Some of these groups will ask that you become a member. If you can afford it, try it for a year. They may give discounted rates to members or have other benefits. Plus, if the group does do lobbying and advocacy, and perhaps even has an office in DC or your state capital city, it’s nice to contribute to the cause if you can. In recent years the word “lobbyist” makes people flinch and grimace, because they think of dishonesty, payoffs, fancy dinners and more unethical stuff, right? But let’s not forget that there are many great lobbyists out there pounding the pavement for many great causes.

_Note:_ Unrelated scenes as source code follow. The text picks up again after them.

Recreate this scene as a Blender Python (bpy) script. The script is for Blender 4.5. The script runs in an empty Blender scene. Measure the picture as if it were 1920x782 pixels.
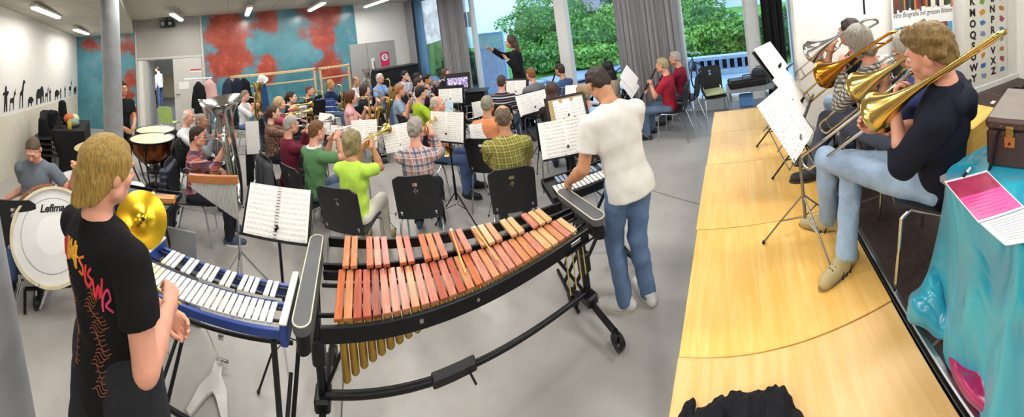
import bpy, math, random
import numpy as np
from mathutils import Vector, Matrix, Euler
random.seed(7)
SC = bpy.context.scene
COL = SC.collection
PI = math.pi
V = Vector
# ------------------------------------------------------------------ camera
F = 600.0; HC = 2.17; TAU = math.atan(.13); PH0 = (1000-1375)/F; PHC = (960-1375)/F
RT = Matrix.Rotation(TAU, 3, V((math.sin(PH0), math.cos(PH0), 0)))
def ray(x, y):
    ph = (x-1375)/F
    return RT @ V((math.sin(ph), math.cos(ph), (36-y)/F))
def atz(x, y, z):
    d = ray(x, y); return V((0, 0, HC)) + d*((z-HC)/d.z)
def atd(x, y, dist):
    d = ray(x, y); return V((0, 0, HC)) + d*(dist/math.hypot(d.x, d.y))
def atY(x, y, Y):
    d = ray(x, y); return V((0, 0, HC)) + d*(Y/d.y)
def atX(x, y, X):
    d = ray(x, y); return V((0, 0, HC)) + d*(X/d.x)
cd = bpy.data.cameras.new('camera'); cam = bpy.data.objects.new('camera', cd); COL.objects.link(cam)
cd.type = 'PANO'; cd.panorama_type = 'CENTRAL_CYLINDRICAL'
cd.central_cylindrical_range_u_min = -1.6; cd.central_cylindrical_range_u_max = 1.6
cd.central_cylindrical_range_v_min = (36-782)/F; cd.central_cylindrical_range_v_max = 36/F
cd.central_cylindrical_radius = 1.0
cd.clip_start = .02; cd.clip_end = 300
_B = Matrix(((math.cos(PHC), 0, -math.sin(PHC)), (-math.sin(PHC), 0, -math.cos(PHC)), (0, 1, 0)))
cam.matrix_world = Matrix.Translation((0, 0, HC)) @ (RT @ _B).to_4x4()
SC.camera = cam

# ------------------------------------------------------------------ materials
def lin(h):
    if not isinstance(h, str): return tuple(h)[:3]
    h = h.lstrip('#'); r = []
    for i in (0, 2, 4):
        c = int(h[i:i+2], 16)/255
        r.append(c/12.92 if c <= .04045 else ((c+.055)/1.055)**2.4)
    return tuple(r)
_MC = {}
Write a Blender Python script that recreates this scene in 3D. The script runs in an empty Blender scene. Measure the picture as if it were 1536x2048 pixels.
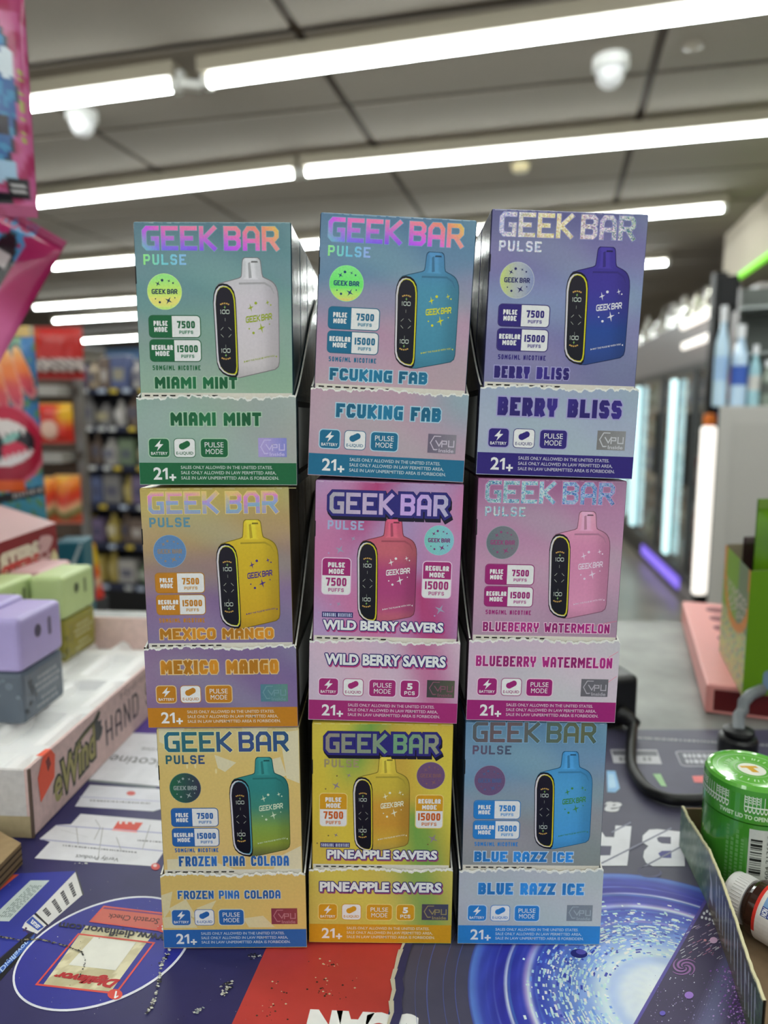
import bpy, bmesh, math, random
from mathutils import Vector, Matrix

# ------------------------------------------------------------------ camera, world, exposure
FPX = 1420.0                      # focal length in pixels of the 1536 px wide frame
PITCH = math.radians(7.8)
MAT_Z = 0.95                      # top of the printed mats on the counter
CAM = Vector((0.0, 0.0, MAT_Z + 0.237))
scene = bpy.context.scene
COL = scene.collection
cam_data = bpy.data.cameras.new('camera')
cam_data.sensor_fit = 'HORIZONTAL'
cam_data.sensor_width = 36.0
cam_data.lens = FPX / 1536.0 * 36.0
cam_data.clip_start = 0.01
cam_data.clip_end = 60.0
cam_data.dof.use_dof = True
cam_data.dof.focus_distance = 0.302
cam_data.dof.aperture_fstop = 9.0
cam = bpy.data.objects.new('camera', cam_data)
cam.location = CAM
cam.rotation_euler = (math.pi / 2 - PITCH, 0, 0)
COL.objects.link(cam)
scene.camera = cam

world = bpy.data.worlds.new('world')
scene.world = world
world.use_nodes = True
world.node_tree.nodes['Background'].inputs[0].default_value = (0.94, 1.0, 0.99, 1)
world.node_tree.nodes['Background'].inputs[1].default_value = 0.78
TUBE_POWER = 32.0
scene.view_settings.view_transform = 'Standard'
scene.view_settings.look = 'None'
scene.view_settings.gamma = 1.0
scene.view_settings.use_curve_mapping = False
scene.view_settings.exposure = 0.0

# ------------------------------------------------------------------ geometry of the view
FWD = Vector((0, math.cos(PITCH), -math.sin(PITCH)))
UPV = Vector((0, math.sin(PITCH), math.cos(PITCH)))
RGT = Vector((1, 0, 0))
def ray(px, py):
    return RGT * ((px - 768) / FPX) + UPV * ((1024 - py) / FPX) + FWD
def on_z(px, py, z):
    d = ray(px, py)
    return CAM + d * ((z - CAM.z) / d.z)
def on_y(px, py, y):
    d = ray(px, py)
    return CAM + d * ((y - CAM.y) / d.y)
def depth_of(p):
    return (p - CAM).dot(FWD)
def x_at(px, y, z):
    return (px - 768) / FPX * depth_of(Vector((0, y, z)))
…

Deciding who to represent when you actually lobby

Despite being a member of several groups and having attended several conferences and lobby days as described above, unless that group is footing the bill, or I am there with the intent of lobbying for them, I go as “just me.” I will discuss this further in Units 7 and 8 when I talk about phone calls and visits. You will see, when you get to the in-person visits, many times there are groups walking around, all wearing the same shirt, all spreading the same message. And there certainly is value and strength in showing numbers. However, I have been told on several occasions that it is refreshing to just see “an ordinary citizen” come in and voice their opinion, and one who “has not been told what to say.” Personally that is a bit discriminatory, as certainly paid lobbyists are told what to say. But it’s something you need to examine and evaluate for yourself as you enter situations and how much you disclose. I can still share opinions and thoughts that are inline with a certain non-profit’s mission and goals, but I don’t always have to disclose it. Last week I went because of the RDLA group, but when we spoke, we spoke as just concerned voting moms.

To wrap up–

You cannot do this alone, unless you are independently wealthy. While lobbying and advocacy in it’s simplest form of phone calls and emails does not cost a ton of money…if you want networking, training and advanced skills with possible lobbying trips, partnering with a great non-profit is the way to go.